L'industrie allemande, tout comme les particuliers, ont souffert des conséquences dramatiques de la guerre en Ukraine sur les prix du gaz (55 % du gaz allemand provenait de Russie avant la guerre). Après un effort de boycott, le gaz importé allemand provenait essentiellement de Norvège (48 %), des Pays-Bas (25 %) et de Belgique (18 %). La conséquence de ces approvisionnements a été une hausse considérable des prix de l'énergie dans les mois suivant le début de la guerre. Après un pic à plus de 450 € le mégawattheure à l'été 2022, contre à peine 200 € six mois auparavant, les prix de l'énergie ont baissé en 2024 autour de 80 €/MWh. Début 2025, les prix de l'énergie sont de nouveau remontés à 120 €/MWh. Le développement des énergies renouvelables, dont l'éolien et le solaire, s'est accéléré depuis février 2022, mais cela n'a pas suffi à compenser la baisse générale des importations de gaz, de 11 % en 2025. L'Allemagne doit par ailleurs toujours acheter de l'énergie à la France.

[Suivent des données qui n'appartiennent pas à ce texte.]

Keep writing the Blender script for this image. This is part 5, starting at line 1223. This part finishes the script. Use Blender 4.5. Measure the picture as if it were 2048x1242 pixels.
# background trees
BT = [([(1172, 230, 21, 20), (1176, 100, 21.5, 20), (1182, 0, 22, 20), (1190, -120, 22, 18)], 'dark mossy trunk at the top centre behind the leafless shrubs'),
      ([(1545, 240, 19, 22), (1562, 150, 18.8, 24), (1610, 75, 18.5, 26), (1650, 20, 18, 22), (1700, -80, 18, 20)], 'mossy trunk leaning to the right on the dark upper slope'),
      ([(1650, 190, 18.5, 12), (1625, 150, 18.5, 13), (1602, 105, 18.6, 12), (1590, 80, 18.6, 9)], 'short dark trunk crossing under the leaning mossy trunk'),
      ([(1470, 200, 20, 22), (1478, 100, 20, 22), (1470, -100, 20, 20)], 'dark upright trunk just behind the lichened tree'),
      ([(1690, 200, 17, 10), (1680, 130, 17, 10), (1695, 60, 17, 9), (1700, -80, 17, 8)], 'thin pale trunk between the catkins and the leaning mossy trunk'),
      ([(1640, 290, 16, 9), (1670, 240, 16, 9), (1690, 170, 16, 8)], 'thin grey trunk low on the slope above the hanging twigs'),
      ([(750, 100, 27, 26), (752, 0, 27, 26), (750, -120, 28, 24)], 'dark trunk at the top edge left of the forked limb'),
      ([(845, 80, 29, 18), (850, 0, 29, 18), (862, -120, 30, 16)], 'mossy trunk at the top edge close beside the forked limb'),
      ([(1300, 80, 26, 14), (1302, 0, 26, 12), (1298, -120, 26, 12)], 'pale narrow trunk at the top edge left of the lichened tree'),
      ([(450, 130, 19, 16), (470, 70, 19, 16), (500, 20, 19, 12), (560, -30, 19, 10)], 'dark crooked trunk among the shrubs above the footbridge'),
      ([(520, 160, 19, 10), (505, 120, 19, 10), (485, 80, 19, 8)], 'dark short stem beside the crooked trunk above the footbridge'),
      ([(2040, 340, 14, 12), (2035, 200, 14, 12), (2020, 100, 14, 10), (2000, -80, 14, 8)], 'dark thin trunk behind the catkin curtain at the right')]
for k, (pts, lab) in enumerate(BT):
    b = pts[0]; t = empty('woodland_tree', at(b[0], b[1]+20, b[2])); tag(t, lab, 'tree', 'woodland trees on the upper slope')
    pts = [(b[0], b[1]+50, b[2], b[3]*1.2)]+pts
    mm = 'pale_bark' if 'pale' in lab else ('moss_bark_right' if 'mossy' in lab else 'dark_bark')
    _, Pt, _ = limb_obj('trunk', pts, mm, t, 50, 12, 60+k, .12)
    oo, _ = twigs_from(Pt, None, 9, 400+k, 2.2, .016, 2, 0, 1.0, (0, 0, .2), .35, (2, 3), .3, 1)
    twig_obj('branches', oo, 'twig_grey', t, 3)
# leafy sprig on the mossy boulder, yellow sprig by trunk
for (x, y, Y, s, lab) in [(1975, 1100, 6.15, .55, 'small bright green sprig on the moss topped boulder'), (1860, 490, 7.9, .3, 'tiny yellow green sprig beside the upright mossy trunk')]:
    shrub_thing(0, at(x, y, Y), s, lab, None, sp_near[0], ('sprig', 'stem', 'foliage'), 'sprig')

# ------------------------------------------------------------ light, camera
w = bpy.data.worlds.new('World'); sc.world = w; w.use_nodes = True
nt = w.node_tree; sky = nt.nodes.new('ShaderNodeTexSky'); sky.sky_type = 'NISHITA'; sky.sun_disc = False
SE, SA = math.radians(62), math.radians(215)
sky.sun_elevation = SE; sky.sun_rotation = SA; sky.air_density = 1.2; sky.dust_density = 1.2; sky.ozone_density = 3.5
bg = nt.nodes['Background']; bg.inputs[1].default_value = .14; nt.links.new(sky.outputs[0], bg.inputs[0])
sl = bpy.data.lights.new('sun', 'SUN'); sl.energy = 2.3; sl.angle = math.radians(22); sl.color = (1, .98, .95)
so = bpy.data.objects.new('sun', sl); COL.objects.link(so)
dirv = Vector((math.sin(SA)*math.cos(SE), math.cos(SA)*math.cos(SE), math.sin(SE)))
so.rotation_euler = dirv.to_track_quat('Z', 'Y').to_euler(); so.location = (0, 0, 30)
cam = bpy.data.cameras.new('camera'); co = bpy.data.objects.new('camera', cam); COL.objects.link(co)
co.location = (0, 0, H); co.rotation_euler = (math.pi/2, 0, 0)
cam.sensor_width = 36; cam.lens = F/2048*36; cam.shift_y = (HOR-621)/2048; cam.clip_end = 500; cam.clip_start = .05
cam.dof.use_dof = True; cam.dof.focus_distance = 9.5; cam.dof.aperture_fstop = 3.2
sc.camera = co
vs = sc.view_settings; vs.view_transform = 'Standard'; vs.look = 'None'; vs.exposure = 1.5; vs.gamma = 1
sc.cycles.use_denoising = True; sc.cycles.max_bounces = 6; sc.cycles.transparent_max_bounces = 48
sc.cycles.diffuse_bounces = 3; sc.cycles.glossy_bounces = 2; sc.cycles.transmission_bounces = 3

La baisse drastique de l'immigration de masse est l'autre promesse de Friedrich Merz, qui s'est engagé à « contrôler les frontières et à retourner ceux qui arrivent sans papiers ». Au cours de son mandat, Olaf Scholz a certes hérité d'une situation mise en place par son prédécesseur, Angela Merkel, qui a ouvert la porte à plus de six millions de migrants pendant ses quinze années de mandat. Mais depuis l'élection de Scholz en 2021, les flux migratoires ont continué d'augmenter avec un total de 4,6 millions d'entrées sur le territoire allemand entre 2021 et 2023. Les besoins en main d'œuvre étaient certes importants pour l'industrie allemande, mais les conséquences sur la sécurité du pays ont été sérieuses. Entre 2016 et cette année, au moins huit attaques qualifiées de terroristes ont été commises par des demandeurs d'asile, dont celle de Aschaffenburg, dans la région de Munich, le 13 février 2025, pendant la Conférence sur la sécurité, qui a causé deux morts. Dans ce contexte sécuritaire tendu, la CDU avait fait voter une motion sur la réduction de l'immigration, avec le soutien de l'AfD, ce qui avait provoqué d'importants remous. Friedrich Merz avait alors affirmé que « les Sociaux-démocrates auraient pu être d'accord avec ce que nous proposions et je pense qu'ils le seront après cette élection. »
Enfin, Friedrich Merz a apporté un soutien appuyé à l'Ukraine. Par ailleurs, à la suite de l'appel entre Donald Trump et Vladimir Poutine, ce dernier s'est engagé à augmenter le budget de la défense allemand et a appelé les Européens à faire de même. Le prochain chancelier est en ce sens aligné avec Emmanuel Macron, avec qui il avait des contacts réguliers pendant sa campagne. Il a aussi appelé à un renforcement de la relation franco-allemande.
Les défis ne manqueront pas pour le futur chancelier chrétien-démocrate, qui devra probablement composer avec le SPD dans sa nouvelle coalition, ce qui pourrait le restreindre dans sa politique migratoire. Par ailleurs, Merz sera sous la surveillance étroite d'une AfD plus puissante que jamais, qui profitera de toutes les occasions pour lui reprocher de mauvais résultats dans ce domaine.